In a world where 80% of cybersecurity breaches stem from human vulnerabilities—phishing, manipulation, and social engineering—our traditional frameworks are failing us. Built on Cold War logic and enterprise compliance, today’s cybersecurity systems are designed to protect infrastructure, not people.
This talk presents a new paradigm: Digital Resilience.
Drawing from original research and interviews with trauma-informed care specialists, cybersecurity leaders, educators, and gender justice advocates, I’ll introduce the Digital Resilience Framework (DRF)—a justice-centered, trauma-informed model rooted in the RISE pillars: Resilience, Inclusion, Safety, and Empowerment.
This session will explore:
Why awareness training rooted in fear, jargon, or shame doesn’t work
How digital safety education can be emotionally resonant and culturally grounded
What it means to co-create security with the people most harmed by digital systems—rather than designing for compliance
From community workshops with immigrant parents to trauma-informed digital literacy for youth, I’ll share insights from Cyber Collective’s fieldwork and my thesis research on how we can build frameworks that are accessible, flexible, and human-first.
The talk concludes with a facilitated discussion exploring practical strategies for designing safety training, awareness programs, and policy that center care over control—turning digital security into a site of healing, not just hardware defense.
This session is for educators, designers, technologists, community organizers, and funders who want to reimagine what safety looks like in the digital age—and for whom.
Tazin Khan is a globally recognized cybersecurity strategist and digital rights advocate, known for bridging complex security frameworks with human-centered education.
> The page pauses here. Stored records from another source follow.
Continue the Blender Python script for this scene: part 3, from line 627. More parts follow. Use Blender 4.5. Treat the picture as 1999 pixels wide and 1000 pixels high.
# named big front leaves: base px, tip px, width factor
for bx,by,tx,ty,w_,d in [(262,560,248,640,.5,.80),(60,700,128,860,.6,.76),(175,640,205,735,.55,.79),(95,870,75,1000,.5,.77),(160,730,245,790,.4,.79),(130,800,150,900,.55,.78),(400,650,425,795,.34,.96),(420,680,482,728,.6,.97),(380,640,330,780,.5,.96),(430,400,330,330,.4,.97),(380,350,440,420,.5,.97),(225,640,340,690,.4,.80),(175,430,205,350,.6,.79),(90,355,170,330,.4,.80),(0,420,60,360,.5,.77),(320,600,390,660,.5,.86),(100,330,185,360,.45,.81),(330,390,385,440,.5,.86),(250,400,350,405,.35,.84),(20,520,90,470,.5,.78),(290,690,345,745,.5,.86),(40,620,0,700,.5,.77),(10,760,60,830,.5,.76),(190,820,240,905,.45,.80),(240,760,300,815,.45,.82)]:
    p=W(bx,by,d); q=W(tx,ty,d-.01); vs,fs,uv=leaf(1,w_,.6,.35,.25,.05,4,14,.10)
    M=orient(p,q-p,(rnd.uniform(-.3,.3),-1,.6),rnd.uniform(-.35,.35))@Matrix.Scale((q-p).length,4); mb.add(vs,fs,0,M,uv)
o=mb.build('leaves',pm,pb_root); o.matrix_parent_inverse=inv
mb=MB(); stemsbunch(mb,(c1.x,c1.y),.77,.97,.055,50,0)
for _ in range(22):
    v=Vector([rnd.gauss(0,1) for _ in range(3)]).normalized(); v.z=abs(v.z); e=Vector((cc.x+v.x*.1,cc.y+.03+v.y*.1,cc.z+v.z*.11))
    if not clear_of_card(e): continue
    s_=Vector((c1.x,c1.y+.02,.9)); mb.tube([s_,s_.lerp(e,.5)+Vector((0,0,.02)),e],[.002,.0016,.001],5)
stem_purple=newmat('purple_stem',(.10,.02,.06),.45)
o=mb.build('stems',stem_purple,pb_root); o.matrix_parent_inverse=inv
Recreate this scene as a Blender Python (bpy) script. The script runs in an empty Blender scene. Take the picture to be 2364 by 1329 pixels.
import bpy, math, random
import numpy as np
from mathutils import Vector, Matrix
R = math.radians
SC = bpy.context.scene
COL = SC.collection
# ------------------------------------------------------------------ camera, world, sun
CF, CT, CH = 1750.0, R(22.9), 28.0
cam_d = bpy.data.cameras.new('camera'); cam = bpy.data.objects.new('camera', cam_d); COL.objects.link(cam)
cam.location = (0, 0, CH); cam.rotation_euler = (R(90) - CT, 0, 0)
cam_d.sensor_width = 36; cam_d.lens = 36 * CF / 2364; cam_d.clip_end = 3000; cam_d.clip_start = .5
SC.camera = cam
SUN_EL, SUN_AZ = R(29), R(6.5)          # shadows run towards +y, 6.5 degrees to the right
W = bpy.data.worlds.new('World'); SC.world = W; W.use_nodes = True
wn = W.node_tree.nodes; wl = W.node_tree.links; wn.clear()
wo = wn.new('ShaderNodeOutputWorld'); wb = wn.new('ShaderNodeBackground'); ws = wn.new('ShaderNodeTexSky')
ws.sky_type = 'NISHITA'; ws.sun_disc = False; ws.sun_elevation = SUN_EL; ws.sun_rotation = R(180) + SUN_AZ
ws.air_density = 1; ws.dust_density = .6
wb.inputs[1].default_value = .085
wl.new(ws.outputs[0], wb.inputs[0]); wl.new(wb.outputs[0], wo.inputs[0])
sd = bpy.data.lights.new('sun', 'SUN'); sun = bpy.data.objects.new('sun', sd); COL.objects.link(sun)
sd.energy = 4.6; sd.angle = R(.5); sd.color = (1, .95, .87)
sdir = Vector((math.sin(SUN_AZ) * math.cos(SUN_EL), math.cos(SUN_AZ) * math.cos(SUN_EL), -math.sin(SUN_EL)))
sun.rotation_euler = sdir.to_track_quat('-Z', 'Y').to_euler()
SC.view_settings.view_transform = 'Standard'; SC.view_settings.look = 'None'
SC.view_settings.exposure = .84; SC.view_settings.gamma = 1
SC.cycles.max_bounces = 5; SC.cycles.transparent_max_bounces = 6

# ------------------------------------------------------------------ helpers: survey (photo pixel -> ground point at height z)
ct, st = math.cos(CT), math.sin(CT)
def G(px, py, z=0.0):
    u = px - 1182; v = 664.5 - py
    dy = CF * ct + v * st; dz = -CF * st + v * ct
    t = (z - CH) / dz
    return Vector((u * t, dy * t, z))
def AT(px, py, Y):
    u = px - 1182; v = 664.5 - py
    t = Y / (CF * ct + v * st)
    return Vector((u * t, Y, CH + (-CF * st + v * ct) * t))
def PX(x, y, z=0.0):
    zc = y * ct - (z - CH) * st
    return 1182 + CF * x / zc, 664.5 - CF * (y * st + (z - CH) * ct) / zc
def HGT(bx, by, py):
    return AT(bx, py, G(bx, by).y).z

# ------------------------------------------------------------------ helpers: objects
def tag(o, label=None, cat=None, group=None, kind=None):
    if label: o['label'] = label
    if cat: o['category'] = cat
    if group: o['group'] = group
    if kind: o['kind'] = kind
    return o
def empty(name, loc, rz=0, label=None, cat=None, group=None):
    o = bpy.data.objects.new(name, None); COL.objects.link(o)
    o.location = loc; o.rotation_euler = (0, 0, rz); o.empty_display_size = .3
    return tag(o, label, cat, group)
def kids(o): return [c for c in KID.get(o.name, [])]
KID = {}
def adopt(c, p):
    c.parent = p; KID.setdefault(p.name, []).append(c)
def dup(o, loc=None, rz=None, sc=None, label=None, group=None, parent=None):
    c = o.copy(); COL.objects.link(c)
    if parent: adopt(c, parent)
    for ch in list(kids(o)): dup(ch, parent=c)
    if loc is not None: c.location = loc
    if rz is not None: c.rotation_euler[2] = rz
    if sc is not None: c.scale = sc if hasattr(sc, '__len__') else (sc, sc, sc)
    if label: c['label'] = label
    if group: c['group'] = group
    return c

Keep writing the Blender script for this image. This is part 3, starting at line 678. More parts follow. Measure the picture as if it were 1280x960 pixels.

As the Founder and CEO of Cyber Collective, one of the first women-of-color–led nonprofits focused on digital safety and privacy, her work has reached over 3.5 million people worldwide through education, storytelling, and research. With over 13 years of experience across Fortune 10 companies, federal agencies, and grassroots communities, her expertise spans trust & safety, risk analysis, and culturally fluent awareness programs.
Tazin holds an M.S. in Global Security, Cybercrime, and Conflict from NYU, where she graduated with honors and won the Distinguished Thesis Award. Named to NYC’s “Who’s Who in Emerging Tech” and recognized by Prince Harry and Meghan Markle’s Responsible Technology Youth Power Fund, her work includes the trauma-informed Digital Resilience Framework and Internet Street Smarts.